And what I want you to understand is three numbers. Sixteen, six, and one trillion. That’s twelve zeros. One trillion—let me start there—is the combined total of credit-card debt in the U.S. alone. One trillion dollars. Which means... that the average U.S. household has $16,000 of credit-card debt. Which means that $6,000 is the average amount of money... that the U.S. household, average U.S. household, pays each year in just interest. Not against the actual $16,000, but just in interest, is the average amount of money we are paying banks.

 

And I sit here and I read Proverbs 21:5, and I go, “Hurry and scurry. Reckless and shortcuts.” And just the weight of it. And I think it would be pastoral malpractice if we never talked about this. Because there are companies and there are thought processes trying to raise this money and trying to get you to pay more interest and rack up more credit-card debt.

 

And until we actually create a plan, we’re not gonna live a life of freedom and peace. We’re gonna live a life of slavery and debt.

 

So how do we do it?

I often talk about this when anybody asks me. Your budget, it’s all resources given to you by God. And I think of it from a 10, 10, 80. Ten percent, right off the top, is a tithe. I give back to God right away. Because it’s God’s. The other 10 percent I put in savings.

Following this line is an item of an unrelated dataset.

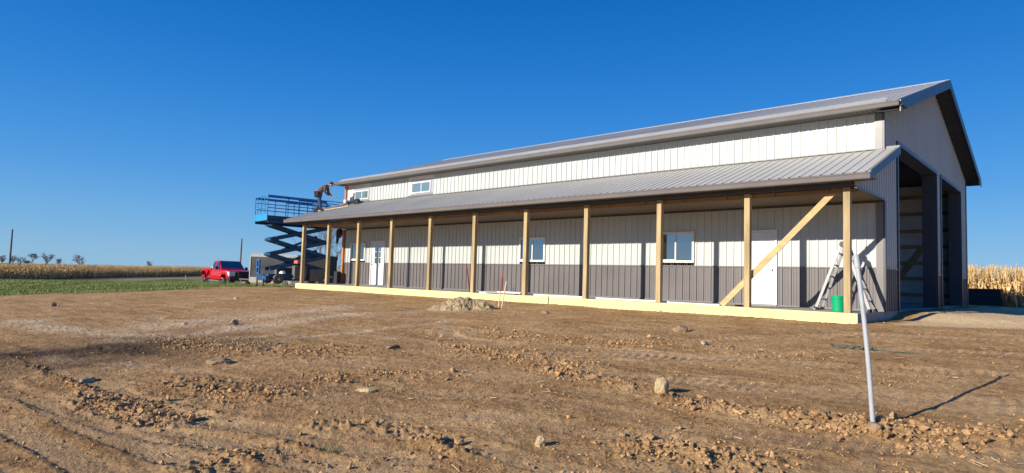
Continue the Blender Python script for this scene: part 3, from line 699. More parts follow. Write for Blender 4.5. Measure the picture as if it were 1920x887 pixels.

Now... can I just talk about savings for a second? What is savings?

Many people, I hear you use this word—savings. That you told me you “saved money recently.” And I’m like, “Well, what?”

“There was a television that was on sale. It was going for $1,000 dollars. And I saved $800, and I bought this brand-new television for $200. I got a deal!”

Let me just tell you one thing. You didn’t save any money. You spent $200 dollars. If you took the $800 and you put it somewhere, to save it, then you saved $800. If you just... mysteriously watched a number of a thousand drop to two hundred and you thought you were getting a deal, you did not save money. You just spent $200.

Savings is money you have placed in a specific home. This is what I do. And I want you to be able to do. Ten, ten, and then try to live off this eighty. If you can live like that, you will learn what Paul calls “the secret of contentment.” What is the secret of contentment? It’s simply this: learning to live with joy below the line.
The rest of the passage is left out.